■ Exercise goal: Lines containing the string "picture" are to be counted; report the total by itself.

* start Data provided *

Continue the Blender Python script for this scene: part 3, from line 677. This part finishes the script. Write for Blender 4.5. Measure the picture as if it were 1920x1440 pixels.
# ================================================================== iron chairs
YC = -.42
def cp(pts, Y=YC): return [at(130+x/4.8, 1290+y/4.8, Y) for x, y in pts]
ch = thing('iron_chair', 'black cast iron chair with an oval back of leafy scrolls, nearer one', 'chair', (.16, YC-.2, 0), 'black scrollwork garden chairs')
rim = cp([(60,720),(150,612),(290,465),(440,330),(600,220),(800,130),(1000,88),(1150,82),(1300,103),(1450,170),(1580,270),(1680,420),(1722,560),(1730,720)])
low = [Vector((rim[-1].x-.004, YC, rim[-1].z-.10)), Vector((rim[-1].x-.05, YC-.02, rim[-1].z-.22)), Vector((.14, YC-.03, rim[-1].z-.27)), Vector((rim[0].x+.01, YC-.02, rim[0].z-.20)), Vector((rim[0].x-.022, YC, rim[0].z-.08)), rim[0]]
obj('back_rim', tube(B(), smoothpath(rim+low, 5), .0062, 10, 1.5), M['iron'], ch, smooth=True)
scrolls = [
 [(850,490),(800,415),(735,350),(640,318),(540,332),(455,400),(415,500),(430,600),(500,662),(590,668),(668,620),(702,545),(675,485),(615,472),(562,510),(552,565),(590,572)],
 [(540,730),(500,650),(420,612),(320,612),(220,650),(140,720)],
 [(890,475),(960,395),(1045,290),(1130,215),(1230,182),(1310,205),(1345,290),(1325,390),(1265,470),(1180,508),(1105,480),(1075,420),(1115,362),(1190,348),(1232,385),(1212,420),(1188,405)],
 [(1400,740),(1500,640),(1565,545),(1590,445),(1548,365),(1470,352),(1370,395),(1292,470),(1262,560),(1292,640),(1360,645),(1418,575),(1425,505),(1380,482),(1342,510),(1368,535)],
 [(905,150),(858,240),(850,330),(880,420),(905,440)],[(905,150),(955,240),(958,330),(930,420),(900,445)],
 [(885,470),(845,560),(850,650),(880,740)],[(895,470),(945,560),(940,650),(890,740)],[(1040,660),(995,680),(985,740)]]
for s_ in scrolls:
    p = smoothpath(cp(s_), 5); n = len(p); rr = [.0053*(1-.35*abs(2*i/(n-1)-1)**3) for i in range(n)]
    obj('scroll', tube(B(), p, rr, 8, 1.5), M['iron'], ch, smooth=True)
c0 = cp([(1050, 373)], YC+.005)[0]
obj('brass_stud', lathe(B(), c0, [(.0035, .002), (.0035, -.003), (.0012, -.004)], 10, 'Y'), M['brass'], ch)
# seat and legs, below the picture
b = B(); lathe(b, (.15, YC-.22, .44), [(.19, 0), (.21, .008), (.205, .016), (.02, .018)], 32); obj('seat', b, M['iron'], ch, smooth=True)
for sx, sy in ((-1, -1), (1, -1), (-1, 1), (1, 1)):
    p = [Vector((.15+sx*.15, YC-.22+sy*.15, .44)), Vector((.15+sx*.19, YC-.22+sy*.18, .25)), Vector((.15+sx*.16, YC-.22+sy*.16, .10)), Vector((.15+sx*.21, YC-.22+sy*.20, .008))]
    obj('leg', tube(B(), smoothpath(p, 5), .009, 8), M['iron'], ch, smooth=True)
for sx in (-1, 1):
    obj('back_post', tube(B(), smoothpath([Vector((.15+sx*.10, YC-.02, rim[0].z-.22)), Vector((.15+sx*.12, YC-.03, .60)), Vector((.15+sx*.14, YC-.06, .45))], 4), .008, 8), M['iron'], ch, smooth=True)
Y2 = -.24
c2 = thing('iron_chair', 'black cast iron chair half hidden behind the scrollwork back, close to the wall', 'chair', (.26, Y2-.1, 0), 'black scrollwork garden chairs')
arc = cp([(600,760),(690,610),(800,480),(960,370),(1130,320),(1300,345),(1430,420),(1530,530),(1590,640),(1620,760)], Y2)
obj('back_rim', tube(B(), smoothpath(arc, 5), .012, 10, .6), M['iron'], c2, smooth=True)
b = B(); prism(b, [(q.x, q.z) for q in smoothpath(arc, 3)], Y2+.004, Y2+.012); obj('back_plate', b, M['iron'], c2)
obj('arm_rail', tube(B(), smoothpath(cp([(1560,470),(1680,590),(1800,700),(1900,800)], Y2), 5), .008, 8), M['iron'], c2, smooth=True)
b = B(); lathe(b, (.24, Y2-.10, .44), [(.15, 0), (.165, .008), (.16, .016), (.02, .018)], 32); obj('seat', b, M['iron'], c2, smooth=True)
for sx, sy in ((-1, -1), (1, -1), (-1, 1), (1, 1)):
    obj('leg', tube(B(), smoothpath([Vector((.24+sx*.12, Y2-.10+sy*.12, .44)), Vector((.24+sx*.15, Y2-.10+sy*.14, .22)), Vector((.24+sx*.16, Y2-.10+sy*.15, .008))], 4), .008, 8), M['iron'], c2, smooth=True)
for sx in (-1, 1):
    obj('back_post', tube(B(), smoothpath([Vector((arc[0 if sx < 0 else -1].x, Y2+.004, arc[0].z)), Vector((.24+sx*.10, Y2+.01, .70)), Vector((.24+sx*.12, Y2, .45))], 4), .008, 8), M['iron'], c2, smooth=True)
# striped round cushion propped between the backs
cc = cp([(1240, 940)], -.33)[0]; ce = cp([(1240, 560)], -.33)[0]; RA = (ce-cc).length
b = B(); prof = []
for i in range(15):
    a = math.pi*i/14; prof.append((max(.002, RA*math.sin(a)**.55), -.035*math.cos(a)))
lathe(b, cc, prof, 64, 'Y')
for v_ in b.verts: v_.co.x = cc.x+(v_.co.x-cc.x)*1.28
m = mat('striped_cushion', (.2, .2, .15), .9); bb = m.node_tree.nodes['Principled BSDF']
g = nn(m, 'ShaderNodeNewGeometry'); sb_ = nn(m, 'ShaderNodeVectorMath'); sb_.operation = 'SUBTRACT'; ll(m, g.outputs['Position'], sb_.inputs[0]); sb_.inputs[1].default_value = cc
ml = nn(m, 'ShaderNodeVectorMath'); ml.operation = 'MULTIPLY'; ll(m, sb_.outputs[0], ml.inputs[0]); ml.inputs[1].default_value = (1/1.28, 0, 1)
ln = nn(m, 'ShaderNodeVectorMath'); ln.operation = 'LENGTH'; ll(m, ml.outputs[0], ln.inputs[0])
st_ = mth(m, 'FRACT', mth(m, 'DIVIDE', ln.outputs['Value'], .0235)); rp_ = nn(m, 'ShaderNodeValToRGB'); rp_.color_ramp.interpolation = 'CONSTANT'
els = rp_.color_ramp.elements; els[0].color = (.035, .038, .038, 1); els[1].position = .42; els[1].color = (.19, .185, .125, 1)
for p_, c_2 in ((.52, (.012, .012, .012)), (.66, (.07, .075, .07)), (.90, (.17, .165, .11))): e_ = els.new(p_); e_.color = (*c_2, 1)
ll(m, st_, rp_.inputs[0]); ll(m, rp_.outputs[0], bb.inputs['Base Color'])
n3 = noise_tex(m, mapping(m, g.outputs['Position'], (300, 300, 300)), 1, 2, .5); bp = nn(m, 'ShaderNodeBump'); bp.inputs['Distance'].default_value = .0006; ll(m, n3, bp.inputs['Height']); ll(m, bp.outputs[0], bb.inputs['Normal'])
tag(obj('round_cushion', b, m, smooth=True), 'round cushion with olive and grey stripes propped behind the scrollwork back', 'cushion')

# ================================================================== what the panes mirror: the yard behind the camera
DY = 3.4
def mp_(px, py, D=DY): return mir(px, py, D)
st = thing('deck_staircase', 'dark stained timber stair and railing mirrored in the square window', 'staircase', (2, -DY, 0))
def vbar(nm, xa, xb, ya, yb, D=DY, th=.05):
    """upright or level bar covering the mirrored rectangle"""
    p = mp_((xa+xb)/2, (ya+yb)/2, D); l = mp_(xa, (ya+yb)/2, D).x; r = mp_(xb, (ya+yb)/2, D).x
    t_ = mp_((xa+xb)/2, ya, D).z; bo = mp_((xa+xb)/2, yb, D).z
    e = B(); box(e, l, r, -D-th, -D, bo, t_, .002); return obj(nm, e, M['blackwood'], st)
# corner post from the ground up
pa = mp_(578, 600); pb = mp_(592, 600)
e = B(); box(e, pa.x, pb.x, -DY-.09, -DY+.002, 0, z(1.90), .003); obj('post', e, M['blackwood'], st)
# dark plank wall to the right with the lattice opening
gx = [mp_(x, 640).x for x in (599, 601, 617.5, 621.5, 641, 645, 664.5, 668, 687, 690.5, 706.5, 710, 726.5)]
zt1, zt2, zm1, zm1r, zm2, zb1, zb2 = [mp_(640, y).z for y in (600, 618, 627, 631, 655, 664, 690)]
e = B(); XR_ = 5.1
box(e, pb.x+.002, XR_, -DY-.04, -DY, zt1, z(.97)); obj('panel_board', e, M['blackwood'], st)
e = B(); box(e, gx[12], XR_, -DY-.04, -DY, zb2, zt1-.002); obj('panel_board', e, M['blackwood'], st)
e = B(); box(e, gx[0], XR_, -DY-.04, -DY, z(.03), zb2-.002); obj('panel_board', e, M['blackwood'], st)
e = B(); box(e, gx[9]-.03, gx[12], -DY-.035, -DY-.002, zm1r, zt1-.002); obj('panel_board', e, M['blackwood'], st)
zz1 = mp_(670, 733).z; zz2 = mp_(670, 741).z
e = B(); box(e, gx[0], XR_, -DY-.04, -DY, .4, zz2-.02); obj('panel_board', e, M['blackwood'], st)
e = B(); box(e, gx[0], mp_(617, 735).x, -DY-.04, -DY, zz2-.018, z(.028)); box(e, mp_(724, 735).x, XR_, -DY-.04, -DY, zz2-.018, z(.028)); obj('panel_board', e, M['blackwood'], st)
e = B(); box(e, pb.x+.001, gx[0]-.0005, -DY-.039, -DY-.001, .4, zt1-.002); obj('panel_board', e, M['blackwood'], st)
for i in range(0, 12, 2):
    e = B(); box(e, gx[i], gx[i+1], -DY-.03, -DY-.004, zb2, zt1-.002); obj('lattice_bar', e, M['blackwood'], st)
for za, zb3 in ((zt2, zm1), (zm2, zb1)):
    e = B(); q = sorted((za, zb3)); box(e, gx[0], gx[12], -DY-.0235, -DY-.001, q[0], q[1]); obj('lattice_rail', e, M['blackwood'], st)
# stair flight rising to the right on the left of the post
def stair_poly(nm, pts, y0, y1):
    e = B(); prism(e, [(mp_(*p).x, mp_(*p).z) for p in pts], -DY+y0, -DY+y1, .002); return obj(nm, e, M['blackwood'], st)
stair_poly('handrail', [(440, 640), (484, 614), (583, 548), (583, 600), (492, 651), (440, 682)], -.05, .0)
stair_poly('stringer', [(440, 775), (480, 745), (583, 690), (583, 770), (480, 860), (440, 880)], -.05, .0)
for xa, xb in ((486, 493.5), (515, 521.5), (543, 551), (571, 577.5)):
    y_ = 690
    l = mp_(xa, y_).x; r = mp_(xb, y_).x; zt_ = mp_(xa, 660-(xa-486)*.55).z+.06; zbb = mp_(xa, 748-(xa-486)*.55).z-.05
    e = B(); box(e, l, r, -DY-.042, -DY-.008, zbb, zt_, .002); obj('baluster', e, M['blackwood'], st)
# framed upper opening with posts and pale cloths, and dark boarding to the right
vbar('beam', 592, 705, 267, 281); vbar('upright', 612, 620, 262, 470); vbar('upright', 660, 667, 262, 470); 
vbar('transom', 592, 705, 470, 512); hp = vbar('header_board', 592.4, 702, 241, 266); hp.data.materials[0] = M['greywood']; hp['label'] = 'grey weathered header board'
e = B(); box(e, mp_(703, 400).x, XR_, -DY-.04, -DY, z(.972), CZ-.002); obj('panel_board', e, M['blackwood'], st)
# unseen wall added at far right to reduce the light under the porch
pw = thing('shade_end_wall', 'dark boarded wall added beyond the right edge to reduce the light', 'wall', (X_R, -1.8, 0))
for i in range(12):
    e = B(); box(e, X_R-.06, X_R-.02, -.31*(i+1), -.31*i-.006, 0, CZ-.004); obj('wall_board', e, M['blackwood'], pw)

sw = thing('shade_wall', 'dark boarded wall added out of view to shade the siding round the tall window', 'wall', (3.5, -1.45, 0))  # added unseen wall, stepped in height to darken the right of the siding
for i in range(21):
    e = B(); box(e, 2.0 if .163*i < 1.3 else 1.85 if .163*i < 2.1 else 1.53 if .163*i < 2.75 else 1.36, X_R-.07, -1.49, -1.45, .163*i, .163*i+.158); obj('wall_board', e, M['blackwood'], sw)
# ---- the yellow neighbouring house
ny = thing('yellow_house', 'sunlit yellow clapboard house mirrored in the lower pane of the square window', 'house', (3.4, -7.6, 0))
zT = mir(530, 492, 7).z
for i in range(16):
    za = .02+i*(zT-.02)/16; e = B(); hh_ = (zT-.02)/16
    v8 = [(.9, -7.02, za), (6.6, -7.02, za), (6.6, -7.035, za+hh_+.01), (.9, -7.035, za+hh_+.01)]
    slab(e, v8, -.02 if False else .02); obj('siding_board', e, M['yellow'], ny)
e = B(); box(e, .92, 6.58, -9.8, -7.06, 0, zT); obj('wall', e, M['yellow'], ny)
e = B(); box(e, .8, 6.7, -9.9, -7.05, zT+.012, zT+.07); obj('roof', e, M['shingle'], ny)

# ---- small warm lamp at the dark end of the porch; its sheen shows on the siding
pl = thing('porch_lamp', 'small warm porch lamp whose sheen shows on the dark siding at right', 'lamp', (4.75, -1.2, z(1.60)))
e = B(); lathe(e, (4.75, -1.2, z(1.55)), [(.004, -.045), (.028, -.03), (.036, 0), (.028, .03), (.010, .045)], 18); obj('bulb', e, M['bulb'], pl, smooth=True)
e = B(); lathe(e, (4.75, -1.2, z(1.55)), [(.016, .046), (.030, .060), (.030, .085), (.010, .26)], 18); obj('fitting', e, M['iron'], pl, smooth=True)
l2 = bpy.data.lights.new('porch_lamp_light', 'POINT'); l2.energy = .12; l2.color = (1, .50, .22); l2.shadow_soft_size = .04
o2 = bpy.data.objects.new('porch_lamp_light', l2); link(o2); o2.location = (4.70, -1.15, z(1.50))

* end Data provided *

■ Correct output: 2